Post: These tips will make your writing funnier


Laughing is good for your health. It’s scientifically proven. Making people laugh can be a rewarding experience. If you’re thinking about trying your hand at humorous writing, you’ll want to keep several tips in mind. Remember that you can incorporate humor into almost any genre, even a story that otherwise has a serious plot or overtone. 

Forced humor usually backfires. If you want to make readers laugh, you’ll want to aim for a natural flow of humor in your writing. By keeping several tips in mind, you may just find that you have a knack for giving readers something to laugh about. 

Choose one or two characters to channel your humor

When trying to work humor into a story, it’s best to avoid overkill. If you try to make every character say or do things to get a laugh, you run the risk of having the whole book come across as twaddle. Instead, decide ahead of time which character or two will be the “funny” people in your storyline. 

Practice writing funny exchanges between them or developing scenes where one or the other does or says something humorous. It’s helpful to conduct a character analysis before deciding which characters will channel your humor. Get to know your characters and develop their personalities in your mind. Ask yourself who (if they were real people) is more likely than the others to be funny. 

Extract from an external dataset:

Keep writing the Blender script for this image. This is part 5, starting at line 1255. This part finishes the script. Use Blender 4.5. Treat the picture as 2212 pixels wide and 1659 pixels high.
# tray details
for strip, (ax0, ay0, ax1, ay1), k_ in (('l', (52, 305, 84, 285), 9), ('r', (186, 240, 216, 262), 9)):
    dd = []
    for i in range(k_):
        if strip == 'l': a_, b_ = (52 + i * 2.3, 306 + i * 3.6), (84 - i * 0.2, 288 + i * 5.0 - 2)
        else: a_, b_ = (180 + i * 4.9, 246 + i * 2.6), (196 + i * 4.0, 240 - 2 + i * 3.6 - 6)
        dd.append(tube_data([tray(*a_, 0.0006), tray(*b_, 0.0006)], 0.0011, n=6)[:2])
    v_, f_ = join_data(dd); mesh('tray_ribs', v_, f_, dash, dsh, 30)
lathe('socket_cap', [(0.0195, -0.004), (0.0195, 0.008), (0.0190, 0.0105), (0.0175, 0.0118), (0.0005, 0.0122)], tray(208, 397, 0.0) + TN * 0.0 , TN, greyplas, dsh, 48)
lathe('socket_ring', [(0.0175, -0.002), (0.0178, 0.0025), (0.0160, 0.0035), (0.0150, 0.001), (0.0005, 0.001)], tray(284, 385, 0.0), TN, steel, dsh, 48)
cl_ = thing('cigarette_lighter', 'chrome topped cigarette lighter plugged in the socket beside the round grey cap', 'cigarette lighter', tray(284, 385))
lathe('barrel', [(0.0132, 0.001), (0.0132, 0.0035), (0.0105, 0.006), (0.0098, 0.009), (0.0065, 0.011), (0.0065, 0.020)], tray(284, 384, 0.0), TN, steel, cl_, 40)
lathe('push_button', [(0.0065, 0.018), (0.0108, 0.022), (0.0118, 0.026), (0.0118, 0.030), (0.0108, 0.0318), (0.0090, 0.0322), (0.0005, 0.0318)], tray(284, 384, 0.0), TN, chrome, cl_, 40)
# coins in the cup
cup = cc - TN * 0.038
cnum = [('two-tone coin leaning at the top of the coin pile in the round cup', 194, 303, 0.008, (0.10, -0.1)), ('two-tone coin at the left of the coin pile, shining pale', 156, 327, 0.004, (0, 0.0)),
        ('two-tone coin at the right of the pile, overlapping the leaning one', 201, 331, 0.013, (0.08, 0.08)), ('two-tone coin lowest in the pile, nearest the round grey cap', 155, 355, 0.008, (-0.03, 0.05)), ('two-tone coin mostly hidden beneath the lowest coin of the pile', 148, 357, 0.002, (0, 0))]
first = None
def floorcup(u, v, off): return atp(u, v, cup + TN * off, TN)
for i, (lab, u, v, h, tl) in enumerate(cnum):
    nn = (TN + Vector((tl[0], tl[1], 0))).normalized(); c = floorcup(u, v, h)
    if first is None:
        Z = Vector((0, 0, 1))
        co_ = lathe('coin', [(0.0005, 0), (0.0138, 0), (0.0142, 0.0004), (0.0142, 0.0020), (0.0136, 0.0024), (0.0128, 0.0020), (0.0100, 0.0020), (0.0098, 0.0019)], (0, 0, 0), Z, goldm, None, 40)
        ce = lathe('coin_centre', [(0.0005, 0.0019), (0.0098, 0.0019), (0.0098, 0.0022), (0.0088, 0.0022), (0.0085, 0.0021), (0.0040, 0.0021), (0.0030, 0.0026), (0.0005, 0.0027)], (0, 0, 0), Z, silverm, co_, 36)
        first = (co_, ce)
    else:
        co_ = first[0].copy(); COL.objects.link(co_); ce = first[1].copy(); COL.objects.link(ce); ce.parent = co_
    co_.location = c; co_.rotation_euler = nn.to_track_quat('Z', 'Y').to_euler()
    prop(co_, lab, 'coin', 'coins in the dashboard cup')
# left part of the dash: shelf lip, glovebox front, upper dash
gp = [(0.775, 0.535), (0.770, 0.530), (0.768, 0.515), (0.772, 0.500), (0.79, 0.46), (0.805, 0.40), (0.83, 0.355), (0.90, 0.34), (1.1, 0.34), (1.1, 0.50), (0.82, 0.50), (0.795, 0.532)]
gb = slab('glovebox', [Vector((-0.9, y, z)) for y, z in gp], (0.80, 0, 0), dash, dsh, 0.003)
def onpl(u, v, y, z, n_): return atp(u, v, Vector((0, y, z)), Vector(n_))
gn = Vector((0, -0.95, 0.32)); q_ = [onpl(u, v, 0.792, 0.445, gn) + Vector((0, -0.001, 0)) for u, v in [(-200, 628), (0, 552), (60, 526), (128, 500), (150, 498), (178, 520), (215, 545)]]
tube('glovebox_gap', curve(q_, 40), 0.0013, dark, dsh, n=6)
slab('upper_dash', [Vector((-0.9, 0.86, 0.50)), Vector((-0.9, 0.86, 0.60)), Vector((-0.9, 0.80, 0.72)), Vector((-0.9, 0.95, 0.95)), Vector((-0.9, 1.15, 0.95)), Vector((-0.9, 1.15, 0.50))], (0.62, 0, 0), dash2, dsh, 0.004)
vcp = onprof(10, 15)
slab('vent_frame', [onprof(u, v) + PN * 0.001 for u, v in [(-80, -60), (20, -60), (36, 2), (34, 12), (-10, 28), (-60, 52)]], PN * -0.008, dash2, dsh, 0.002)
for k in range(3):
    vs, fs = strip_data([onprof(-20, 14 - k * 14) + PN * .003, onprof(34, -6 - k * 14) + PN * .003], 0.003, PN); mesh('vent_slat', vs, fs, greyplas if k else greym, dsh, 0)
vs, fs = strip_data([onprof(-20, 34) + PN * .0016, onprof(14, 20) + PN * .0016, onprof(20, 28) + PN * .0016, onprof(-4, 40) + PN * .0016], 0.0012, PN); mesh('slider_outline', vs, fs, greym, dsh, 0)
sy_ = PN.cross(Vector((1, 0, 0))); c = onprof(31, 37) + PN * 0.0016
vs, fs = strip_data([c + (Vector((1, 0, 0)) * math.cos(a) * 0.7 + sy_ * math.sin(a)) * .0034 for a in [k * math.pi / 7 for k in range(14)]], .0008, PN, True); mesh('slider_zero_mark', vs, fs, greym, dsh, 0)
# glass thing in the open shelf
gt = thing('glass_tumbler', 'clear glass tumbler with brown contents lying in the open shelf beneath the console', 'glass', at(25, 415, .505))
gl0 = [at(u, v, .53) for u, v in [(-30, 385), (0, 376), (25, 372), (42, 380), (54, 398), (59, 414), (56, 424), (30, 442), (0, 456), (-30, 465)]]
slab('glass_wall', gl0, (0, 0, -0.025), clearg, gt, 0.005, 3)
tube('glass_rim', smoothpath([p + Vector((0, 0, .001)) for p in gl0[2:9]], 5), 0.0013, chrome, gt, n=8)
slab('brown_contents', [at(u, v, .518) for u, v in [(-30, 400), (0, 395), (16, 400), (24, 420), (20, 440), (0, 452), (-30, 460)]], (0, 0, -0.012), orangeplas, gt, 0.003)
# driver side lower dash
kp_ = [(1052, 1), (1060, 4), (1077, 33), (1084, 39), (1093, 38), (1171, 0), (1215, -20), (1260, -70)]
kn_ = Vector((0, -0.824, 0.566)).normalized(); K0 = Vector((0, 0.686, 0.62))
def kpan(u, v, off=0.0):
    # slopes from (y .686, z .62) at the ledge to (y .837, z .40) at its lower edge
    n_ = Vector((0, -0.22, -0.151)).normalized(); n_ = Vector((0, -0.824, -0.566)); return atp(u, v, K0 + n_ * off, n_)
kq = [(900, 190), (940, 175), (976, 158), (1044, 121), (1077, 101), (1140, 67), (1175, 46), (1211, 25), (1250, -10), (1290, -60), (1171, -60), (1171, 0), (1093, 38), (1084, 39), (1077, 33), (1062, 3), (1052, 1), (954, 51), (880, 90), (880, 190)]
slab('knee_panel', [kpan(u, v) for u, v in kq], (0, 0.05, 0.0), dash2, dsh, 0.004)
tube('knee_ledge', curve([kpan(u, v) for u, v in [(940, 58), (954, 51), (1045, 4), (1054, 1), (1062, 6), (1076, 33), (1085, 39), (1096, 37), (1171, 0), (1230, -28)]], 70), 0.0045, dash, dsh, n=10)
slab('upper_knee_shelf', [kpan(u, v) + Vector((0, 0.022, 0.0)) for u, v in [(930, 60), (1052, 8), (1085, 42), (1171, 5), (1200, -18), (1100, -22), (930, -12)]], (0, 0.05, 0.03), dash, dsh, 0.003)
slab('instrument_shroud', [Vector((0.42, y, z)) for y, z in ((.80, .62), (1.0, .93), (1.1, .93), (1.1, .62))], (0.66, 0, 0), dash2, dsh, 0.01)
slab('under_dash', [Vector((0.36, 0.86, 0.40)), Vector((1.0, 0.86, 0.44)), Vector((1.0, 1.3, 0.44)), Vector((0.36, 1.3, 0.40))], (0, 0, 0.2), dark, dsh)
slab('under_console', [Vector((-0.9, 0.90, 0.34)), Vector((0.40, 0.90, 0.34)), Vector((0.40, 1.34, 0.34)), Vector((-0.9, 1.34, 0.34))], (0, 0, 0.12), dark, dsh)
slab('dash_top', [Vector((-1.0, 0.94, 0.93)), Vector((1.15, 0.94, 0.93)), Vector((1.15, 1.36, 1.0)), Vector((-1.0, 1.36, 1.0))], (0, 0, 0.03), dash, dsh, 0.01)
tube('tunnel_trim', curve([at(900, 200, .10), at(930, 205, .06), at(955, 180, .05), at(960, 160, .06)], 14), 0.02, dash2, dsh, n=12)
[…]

Know when the timing is right for a funny line or event

As you write funny scenes or lines into your story, allow it all to unfold naturally. Imagine that everything that is happening is real. In a particular conversation or during a specific scene, what strikes you as a moment where something funny might happen or someone might say something in a laughable manner?

The more you practice writing humor, the easier it will be to “feel” when the timing is right to add a punchline or whimsical situation that will naturally make readers giggle. 

Keep your target audience in mind

If you’re writing a story that is geared toward an audience over age 55, the things they find funny will no doubt be a lot different than something that would strike the funny bone of a 16-year-old. For this reason, it’s important to know who your target audience is before you start trying to add humor to a story.

For instance, readers in the senior citizen age group might think jokes about wrinkles or body aches or memory loss are funny. Teenagers—not so much; however, this younger crowd might laugh out loud over jokes about parents or fashion or school topics. 

Practice writing funny things

As with any writing skill, learning to add humor to a story in a way that naturally makes readers want to laugh and doesn’t feel forced takes practice. It’s also helpful to ask for feedback by letting others read your funny stories, even if it’s not something you plan to publish.

Having others read your writing is the best way to discover what makes people laugh and which topics are most funny to which reading audience. Laughter brings people together, boosts mood, lowers stress and creates an overall sense of well-being. The world could use a few more funny books, and maybe, just maybe, you’re going to write the next one!